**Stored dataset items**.
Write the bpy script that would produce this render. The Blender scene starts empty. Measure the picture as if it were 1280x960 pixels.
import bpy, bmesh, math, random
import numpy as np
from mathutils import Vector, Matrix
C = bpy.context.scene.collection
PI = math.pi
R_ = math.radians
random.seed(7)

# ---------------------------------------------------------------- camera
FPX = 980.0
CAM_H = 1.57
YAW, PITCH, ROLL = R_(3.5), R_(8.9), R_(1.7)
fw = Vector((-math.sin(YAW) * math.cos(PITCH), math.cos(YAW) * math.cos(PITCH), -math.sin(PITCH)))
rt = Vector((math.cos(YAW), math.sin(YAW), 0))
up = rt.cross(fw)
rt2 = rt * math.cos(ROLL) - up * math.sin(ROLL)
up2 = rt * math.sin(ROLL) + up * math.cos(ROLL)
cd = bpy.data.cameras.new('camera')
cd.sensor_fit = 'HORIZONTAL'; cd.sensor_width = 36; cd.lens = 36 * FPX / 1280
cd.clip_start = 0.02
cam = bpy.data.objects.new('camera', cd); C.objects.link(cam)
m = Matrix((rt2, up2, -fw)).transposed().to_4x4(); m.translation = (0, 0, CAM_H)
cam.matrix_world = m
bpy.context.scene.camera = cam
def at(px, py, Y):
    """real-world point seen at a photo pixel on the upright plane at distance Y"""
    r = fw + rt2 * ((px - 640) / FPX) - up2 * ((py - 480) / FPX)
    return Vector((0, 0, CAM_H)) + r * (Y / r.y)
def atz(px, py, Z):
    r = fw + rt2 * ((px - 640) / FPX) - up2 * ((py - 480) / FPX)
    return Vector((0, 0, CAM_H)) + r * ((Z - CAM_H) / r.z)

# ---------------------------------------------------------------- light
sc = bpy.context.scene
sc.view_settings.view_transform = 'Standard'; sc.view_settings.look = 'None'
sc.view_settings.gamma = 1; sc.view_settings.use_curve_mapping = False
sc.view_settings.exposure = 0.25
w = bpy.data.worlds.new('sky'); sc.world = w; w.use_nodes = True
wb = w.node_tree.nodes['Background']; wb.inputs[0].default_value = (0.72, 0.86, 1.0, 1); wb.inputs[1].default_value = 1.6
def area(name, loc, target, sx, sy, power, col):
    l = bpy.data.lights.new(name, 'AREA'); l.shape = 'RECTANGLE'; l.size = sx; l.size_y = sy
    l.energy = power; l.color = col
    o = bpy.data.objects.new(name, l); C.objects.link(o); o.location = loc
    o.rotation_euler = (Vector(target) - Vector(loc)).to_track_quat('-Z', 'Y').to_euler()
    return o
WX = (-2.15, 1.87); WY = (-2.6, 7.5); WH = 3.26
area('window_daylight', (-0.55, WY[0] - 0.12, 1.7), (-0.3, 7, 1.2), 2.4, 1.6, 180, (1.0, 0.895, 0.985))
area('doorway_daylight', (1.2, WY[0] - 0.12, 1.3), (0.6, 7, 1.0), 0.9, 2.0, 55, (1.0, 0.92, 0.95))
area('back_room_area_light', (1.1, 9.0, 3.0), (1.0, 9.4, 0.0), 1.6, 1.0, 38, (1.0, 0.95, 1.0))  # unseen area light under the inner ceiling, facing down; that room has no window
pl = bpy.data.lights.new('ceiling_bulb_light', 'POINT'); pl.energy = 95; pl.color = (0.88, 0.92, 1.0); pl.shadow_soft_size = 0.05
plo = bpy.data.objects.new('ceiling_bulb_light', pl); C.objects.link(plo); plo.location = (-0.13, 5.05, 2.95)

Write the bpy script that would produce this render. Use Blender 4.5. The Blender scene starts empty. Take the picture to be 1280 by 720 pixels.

**EXERCISE AIM**.
Everything from the first line of the data through the line containing "random.seed(7)" should be echoed exactly. Add nothing.

**EXERCISE RESULT**.
Write the bpy script that would produce this render. The Blender scene starts empty. Measure the picture as if it were 1280x960 pixels.
import bpy, bmesh, math, random
import numpy as np
from mathutils import Vector, Matrix
C = bpy.context.scene.collection
PI = math.pi
R_ = math.radians
random.seed(7)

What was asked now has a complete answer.